According to Merriam Webster, science fiction is the branch of fiction that presents the effects of a real or imagined scientific fact on people or a community. Today, it is kind of hard to know whether fiction is inspiring reality or vice versa. Many situations that used to possible only in sci-fi (science-fiction) books and movies are taking shape in reality. Maybe it is true that if we can imagine something, we can achieve it like Williams Arthur Ward said once upon a time. But, these days reality is catching up fiction at a fast pace. The latest invention inspired by fiction is the additional mechanic and autonomous arms that one can wear, just like the ones Dr. Octopus had in the movie Spiderman. Apparently, the arms are part of a new category of robots called “telepresence robots.”


A telepresence robot is a robot controlled by a computer or tablet or smartphone, which permits that 2 parties far apart interacts easily as if they were present in the same. For example, if a person X living in Tokyo has to attend a meeting in Chicago, he or she can use a telepresence robot placed in the meeting room with the other attendees. The robot will display person X on its screen while person X who connects using a smartphone or computer or tablet, can see the attendees of the meeting and interact with them as if he or she were there.

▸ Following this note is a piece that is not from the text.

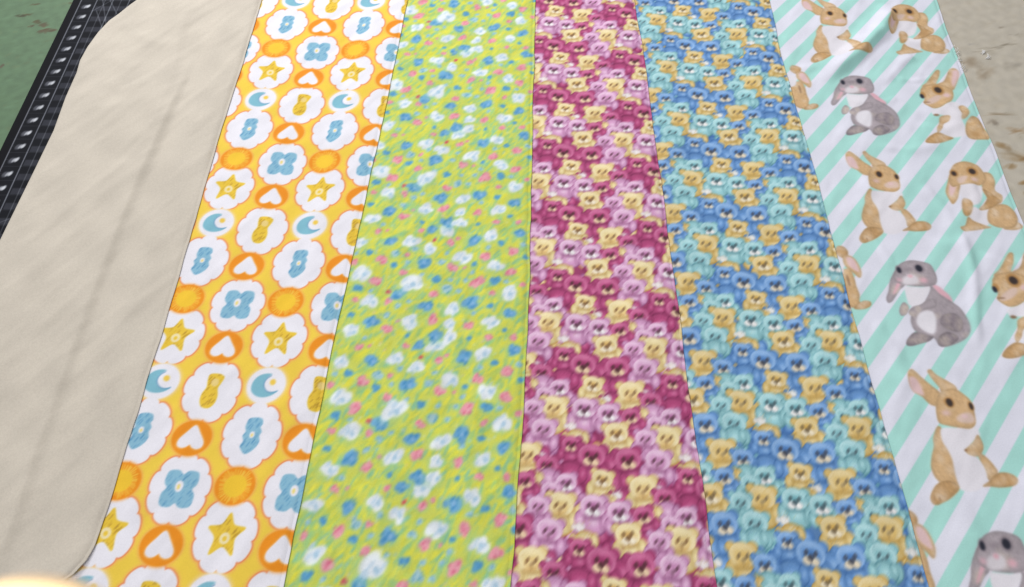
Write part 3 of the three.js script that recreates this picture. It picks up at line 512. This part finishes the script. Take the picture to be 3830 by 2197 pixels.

In other words, person X will be “remotely present” at the meeting.


Telepresence robots are even called “Skype on wheels.” Some might argue that it is not necessary if the participants of a meeting all plug in using a tool such as “Zoom” or even Skype, but such tools don’t offer the flexibility the robot does. For example, some telepresence robots have a laser pointer allowing the operator to give a full presentation looking back and forth between a screen and the audience. The operator of a telepresence robot can also move around in the meeting room and interact individually with other attendees if necessary.

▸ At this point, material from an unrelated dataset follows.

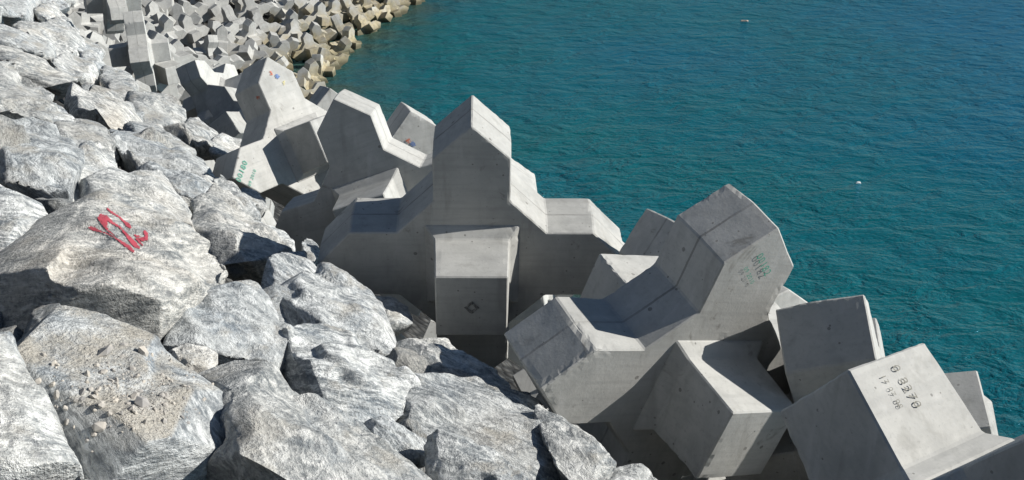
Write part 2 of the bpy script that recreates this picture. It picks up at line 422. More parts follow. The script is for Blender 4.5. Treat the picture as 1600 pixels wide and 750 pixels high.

Now using the same concept, Yamen Saraiji, an assistant professor in Media and Design at Keio University, came up with a set of artificial arms that can be worn like a backpack and controlled remotely by another person; as in getting an extra pair of hands from someone who is not in the same room as the wearer. The “backpack” consists of 2 moving robotic hands and a robot’s head that hangs over the shoulder of the wearer. To control the hands remotely, the operator uses Oculus Rift and a touch device. The robot’s head has 2 cameras that also allows the remote operator to see what the “backpack” wearer sees. Even though the idea is just a concept for now, it is very promising.

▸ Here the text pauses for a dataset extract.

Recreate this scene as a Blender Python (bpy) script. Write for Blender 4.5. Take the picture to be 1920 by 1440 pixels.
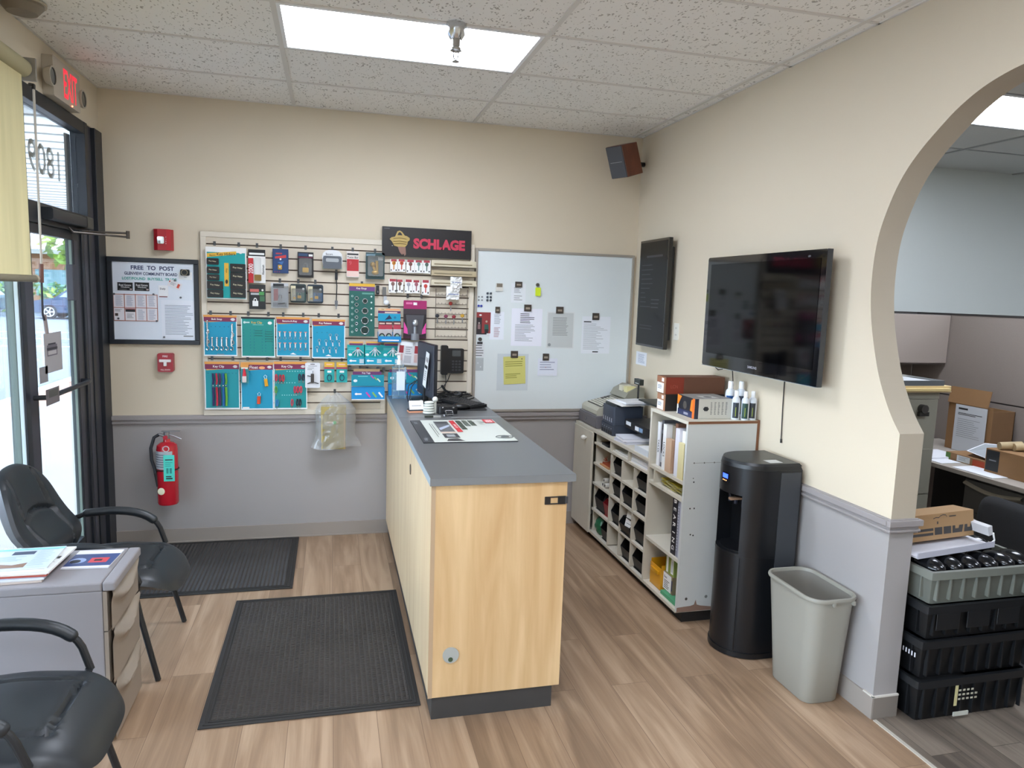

With this, it is not just fiction that is becoming a reality, but one of mankind’s dreams is coming to life. Everyone can use a helping hand from time to time, but distance is often an obstacle. However, if this robotic arm is fully developed, it will solve a lot of challenges. People with a handicap can certainly use it, and so can rescuers. Even the military might find it useful. The question now is “what is keeping the Saraiji from developing and selling it?”